The plan died in February 2025. Max told the Mirror that his father had withdrawn: "He is still very good at it — he doesn't want to. He just doesn't want to do it anymore." Max and Alonso said they would keep looking for a third driver.

And then there's Hulkenberg — the other active F1 driver who's actually got it done. Nico Hulkenberg won Le Mans in 2015 with Porsche's 919 Hybrid in the top LMP1 class, partnered with Earl Bamber and Nick Tandy, while driving for Force India in F1. Hulkenberg, now at Audi for the 2026 F1 season, remains the only active F1 driver to win Le Mans without taking a sabbatical to do it.

Precedent exists. The schedule has to cooperate, the team has to be a contender, and the driver has to want it more than the next title.

Frequently asked questions

Will Verstappen race Le Mans for Ford in 2027?
No. Ford has officially ruled out Verstappen for its debut Hypercar lineup. The 2027 trio is Logan Sargeant, Sebastian Priaulx and Mike Rockenfeller, with a fourth driver to be announced at Le Mans in June 2026. A Verstappen entry would be 2028 or later.

Which active F1 drivers have won Le Mans?
Nico Hulkenberg (Porsche, 2015) and Fernando Alonso (Toyota, 2018 and 2019). Verstappen would be the third on the list if he ever starts.
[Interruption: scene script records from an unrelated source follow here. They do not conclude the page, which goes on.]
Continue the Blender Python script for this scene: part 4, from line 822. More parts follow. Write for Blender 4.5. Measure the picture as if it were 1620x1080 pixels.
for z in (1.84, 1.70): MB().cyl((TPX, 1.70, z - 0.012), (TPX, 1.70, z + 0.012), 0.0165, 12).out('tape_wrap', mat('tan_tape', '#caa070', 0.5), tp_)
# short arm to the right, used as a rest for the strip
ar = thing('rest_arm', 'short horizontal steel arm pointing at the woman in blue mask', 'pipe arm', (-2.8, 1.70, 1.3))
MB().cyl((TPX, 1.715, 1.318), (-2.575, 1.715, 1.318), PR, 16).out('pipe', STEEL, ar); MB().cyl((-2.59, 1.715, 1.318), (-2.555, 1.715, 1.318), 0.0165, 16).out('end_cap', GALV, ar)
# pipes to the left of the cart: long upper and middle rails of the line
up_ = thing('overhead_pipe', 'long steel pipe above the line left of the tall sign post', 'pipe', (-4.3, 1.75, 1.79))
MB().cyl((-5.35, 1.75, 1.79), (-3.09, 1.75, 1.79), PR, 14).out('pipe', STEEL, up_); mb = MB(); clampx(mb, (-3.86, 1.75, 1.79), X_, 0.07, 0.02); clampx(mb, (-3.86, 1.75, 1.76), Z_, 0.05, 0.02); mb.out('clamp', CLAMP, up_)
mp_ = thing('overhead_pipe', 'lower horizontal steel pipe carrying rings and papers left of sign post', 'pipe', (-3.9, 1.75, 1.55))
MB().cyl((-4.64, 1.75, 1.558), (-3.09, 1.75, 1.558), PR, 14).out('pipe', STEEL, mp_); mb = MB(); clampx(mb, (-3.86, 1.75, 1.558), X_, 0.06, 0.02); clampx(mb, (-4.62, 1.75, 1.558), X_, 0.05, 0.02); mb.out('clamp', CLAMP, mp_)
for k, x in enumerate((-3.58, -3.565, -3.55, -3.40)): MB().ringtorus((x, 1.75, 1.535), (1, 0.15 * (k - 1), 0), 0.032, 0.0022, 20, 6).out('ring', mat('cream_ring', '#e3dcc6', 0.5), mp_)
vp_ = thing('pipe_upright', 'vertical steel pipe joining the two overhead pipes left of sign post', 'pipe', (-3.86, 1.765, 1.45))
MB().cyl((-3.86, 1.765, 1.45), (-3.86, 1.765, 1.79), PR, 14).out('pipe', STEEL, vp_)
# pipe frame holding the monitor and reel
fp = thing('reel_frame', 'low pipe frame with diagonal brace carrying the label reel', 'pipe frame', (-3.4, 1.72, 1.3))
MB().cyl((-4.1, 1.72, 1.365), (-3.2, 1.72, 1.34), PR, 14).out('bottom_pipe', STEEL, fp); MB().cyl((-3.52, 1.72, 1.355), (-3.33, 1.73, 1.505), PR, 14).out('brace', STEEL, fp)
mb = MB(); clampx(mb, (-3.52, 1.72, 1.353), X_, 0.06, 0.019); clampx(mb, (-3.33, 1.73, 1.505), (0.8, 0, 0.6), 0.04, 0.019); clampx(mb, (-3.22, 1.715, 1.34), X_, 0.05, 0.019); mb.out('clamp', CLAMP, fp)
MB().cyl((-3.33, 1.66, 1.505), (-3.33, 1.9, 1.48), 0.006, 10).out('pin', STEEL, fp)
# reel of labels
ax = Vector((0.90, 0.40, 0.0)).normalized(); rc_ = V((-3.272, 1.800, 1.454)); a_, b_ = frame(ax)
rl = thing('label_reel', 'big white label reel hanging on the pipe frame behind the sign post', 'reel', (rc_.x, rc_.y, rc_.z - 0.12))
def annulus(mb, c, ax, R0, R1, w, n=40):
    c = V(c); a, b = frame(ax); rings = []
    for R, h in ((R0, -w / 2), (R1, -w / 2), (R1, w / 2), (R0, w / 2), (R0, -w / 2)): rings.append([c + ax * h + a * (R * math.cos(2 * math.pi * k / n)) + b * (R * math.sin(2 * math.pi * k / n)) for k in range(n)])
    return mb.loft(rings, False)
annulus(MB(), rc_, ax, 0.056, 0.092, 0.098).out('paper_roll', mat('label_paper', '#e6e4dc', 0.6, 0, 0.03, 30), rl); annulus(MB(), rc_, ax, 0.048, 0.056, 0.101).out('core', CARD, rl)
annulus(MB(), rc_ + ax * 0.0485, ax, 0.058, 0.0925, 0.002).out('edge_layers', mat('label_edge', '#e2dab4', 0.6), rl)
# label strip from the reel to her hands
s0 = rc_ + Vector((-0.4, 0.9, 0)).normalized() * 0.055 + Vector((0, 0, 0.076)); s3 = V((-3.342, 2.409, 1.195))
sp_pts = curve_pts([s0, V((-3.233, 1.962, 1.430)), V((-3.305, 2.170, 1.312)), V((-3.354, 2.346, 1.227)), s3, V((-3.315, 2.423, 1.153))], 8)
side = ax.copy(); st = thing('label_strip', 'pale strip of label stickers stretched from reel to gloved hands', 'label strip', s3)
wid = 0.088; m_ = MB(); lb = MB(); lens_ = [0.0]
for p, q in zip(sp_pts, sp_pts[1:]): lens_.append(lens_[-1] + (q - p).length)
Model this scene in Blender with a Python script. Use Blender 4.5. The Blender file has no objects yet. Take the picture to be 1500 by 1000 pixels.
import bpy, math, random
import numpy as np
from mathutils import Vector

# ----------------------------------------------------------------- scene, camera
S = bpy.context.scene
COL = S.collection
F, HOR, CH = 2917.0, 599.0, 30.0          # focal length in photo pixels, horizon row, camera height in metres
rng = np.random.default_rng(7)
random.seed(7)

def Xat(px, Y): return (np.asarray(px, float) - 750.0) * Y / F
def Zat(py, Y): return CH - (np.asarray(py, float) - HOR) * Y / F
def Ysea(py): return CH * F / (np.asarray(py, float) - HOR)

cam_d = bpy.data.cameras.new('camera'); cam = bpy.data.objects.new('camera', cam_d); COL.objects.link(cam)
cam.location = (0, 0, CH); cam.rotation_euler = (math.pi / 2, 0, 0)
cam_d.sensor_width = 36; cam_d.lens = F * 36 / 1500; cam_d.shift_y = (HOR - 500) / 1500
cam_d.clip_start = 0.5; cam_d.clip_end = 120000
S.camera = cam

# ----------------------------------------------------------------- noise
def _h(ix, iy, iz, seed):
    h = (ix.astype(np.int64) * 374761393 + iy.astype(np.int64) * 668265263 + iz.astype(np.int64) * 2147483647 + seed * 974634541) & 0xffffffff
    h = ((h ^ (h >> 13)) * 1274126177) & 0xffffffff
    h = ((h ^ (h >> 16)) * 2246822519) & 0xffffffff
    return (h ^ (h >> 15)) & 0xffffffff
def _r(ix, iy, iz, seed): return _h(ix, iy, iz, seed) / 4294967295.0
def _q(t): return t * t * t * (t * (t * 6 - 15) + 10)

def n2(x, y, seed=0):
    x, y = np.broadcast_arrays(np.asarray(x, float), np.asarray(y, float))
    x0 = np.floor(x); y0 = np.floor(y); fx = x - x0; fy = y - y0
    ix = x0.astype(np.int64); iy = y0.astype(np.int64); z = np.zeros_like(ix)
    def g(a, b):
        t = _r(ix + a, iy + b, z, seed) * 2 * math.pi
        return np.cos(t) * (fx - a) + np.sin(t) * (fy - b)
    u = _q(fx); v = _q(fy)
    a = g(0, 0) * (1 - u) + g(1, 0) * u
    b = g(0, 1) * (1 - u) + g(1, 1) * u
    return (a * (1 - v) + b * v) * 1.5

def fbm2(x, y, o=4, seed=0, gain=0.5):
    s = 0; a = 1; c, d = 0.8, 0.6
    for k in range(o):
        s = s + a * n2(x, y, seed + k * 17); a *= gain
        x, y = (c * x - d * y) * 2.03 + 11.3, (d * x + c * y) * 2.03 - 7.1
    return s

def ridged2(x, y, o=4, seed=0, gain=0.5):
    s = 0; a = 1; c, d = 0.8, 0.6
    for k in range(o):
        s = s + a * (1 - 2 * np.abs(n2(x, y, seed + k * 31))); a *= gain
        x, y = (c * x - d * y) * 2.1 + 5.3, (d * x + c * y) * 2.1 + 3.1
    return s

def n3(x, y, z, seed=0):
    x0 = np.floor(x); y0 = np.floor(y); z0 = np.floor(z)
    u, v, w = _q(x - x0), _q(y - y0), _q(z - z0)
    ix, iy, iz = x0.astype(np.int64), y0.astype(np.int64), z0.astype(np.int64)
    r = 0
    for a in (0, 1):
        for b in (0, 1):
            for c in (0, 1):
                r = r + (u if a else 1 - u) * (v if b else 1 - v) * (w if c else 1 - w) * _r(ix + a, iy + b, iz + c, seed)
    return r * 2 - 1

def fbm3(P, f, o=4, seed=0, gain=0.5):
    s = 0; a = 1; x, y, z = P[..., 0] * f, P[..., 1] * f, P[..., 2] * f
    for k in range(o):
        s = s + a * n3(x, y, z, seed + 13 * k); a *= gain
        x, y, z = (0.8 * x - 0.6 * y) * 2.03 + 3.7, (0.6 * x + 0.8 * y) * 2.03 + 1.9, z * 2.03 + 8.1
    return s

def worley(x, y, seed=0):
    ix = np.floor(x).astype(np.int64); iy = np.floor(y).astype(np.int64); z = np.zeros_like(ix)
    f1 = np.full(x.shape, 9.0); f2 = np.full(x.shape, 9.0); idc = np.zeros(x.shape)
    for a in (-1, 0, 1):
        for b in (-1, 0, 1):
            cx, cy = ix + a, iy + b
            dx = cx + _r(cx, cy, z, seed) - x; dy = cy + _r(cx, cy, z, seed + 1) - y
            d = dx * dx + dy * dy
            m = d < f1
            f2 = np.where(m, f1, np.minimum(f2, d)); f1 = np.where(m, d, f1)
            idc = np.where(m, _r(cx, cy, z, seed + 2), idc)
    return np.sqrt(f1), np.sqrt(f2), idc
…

When can I watch the 24h Nürburgring 2026 with Verstappen?
Race start: Saturday May 16, 2026, 15:00 CEST (9:00 AM ET / 13:00 UTC). Full coverage on Red Bull TV and the Red Bull Motorsports YouTube channel. Weekend tickets are sold out.

Whether the next chapter is a 2028 Ford Hypercar entry, a sabbatical filled with Le Mans starts, or a 2027 return to the front of the F1 grid in a faster Red Bull — that decision lives inside Max Verstappen's head. What's no longer in question is whether the option exists. Rushbrook has just said it out loud.